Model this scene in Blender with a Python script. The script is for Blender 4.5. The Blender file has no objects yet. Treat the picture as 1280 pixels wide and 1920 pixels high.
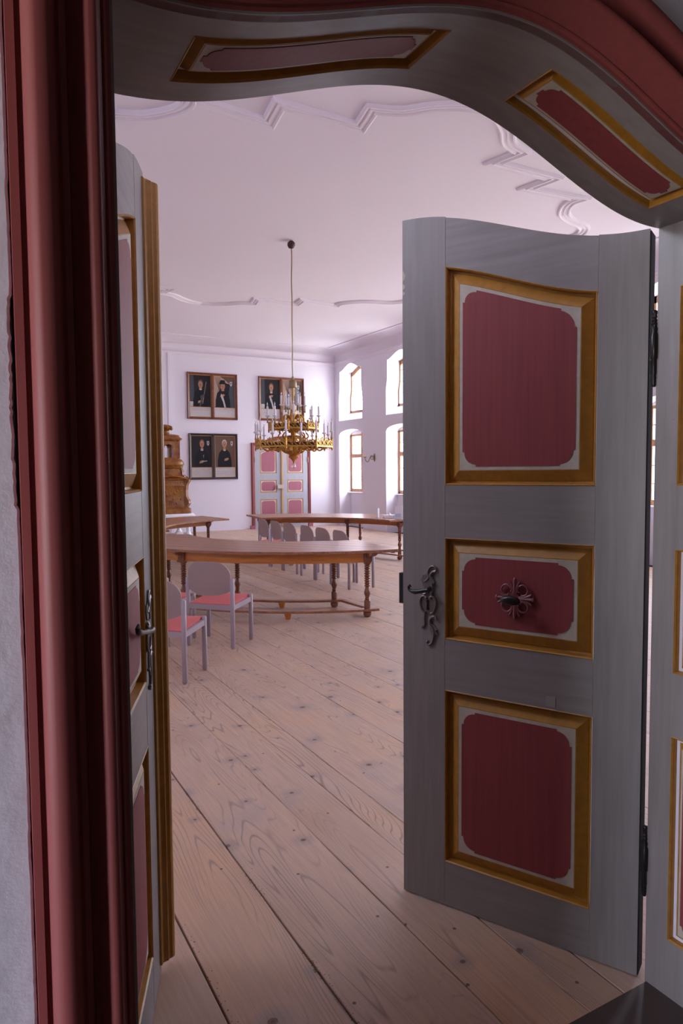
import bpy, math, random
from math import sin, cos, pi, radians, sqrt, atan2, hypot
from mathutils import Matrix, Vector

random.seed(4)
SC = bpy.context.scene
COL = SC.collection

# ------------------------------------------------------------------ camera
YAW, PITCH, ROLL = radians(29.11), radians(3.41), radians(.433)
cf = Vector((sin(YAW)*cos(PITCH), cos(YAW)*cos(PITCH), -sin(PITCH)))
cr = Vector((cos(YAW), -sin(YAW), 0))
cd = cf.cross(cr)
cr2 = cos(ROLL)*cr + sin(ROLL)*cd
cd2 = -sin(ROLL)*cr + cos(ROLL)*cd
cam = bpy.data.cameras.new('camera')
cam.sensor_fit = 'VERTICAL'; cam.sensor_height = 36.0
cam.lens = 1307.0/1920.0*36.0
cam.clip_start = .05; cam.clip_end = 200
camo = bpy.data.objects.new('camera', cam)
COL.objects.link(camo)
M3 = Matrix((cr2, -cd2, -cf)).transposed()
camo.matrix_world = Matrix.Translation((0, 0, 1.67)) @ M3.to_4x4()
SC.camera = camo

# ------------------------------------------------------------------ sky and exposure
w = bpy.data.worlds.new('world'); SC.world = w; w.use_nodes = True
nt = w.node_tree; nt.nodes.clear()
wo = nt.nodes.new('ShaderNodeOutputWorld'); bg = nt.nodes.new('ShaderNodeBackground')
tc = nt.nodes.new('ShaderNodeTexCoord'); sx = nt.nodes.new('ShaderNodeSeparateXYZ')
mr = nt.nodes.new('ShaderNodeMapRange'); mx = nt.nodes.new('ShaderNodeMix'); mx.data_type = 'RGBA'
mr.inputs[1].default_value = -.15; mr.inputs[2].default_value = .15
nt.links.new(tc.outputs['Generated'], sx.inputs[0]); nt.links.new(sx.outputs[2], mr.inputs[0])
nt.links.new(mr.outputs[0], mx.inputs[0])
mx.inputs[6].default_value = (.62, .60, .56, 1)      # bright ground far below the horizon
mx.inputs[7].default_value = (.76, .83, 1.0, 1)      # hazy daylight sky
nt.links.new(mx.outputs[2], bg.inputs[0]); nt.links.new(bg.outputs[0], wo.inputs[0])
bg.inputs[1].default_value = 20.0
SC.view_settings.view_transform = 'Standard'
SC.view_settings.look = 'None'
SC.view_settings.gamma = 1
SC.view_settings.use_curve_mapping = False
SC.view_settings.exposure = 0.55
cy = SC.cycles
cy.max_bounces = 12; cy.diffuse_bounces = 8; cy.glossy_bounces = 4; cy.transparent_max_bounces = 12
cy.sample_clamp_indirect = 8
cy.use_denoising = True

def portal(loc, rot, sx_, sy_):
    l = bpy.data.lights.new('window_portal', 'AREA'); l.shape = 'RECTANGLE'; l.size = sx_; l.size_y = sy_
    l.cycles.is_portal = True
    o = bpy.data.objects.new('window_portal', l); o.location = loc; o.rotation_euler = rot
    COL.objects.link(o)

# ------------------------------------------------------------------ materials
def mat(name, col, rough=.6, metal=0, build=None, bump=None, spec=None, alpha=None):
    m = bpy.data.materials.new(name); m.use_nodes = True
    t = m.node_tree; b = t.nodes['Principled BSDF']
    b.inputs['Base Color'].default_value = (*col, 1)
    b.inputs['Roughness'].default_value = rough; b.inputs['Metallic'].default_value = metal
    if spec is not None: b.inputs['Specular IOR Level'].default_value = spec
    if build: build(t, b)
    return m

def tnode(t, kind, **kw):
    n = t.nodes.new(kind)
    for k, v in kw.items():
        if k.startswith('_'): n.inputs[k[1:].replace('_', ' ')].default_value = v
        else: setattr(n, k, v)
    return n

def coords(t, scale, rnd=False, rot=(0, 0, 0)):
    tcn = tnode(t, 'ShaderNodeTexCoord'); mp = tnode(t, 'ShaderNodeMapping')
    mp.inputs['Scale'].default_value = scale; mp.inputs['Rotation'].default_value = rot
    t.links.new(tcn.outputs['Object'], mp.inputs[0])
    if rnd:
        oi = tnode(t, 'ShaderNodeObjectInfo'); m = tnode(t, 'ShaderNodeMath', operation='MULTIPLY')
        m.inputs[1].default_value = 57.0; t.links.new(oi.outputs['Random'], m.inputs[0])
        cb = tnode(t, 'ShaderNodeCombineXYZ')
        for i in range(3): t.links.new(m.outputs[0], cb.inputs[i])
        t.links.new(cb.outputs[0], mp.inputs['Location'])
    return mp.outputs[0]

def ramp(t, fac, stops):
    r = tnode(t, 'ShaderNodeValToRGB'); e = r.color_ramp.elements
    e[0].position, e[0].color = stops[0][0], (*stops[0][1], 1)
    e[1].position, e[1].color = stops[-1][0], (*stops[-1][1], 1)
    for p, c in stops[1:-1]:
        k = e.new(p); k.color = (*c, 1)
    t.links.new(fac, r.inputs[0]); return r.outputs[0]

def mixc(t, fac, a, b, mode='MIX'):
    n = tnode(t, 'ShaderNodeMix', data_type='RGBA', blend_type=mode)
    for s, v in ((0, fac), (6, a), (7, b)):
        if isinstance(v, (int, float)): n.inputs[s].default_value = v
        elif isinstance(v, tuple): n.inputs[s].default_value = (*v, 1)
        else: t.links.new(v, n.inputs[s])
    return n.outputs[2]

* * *

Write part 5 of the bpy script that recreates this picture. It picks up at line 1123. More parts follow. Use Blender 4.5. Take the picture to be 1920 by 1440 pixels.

## Task
Retype the section that opens with the line holding "Model this scene" and closes with the line holding "COL = SC.collection", exactly as it reads, without any pictures.

## Output
Model this scene in Blender with a Python script. The script is for Blender 4.5. The Blender file has no objects yet. Treat the picture as 1280 pixels wide and 1920 pixels high.
import bpy, math, random
from math import sin, cos, pi, radians, sqrt, atan2, hypot
from mathutils import Matrix, Vector

random.seed(4)
SC = bpy.context.scene
COL = SC.collection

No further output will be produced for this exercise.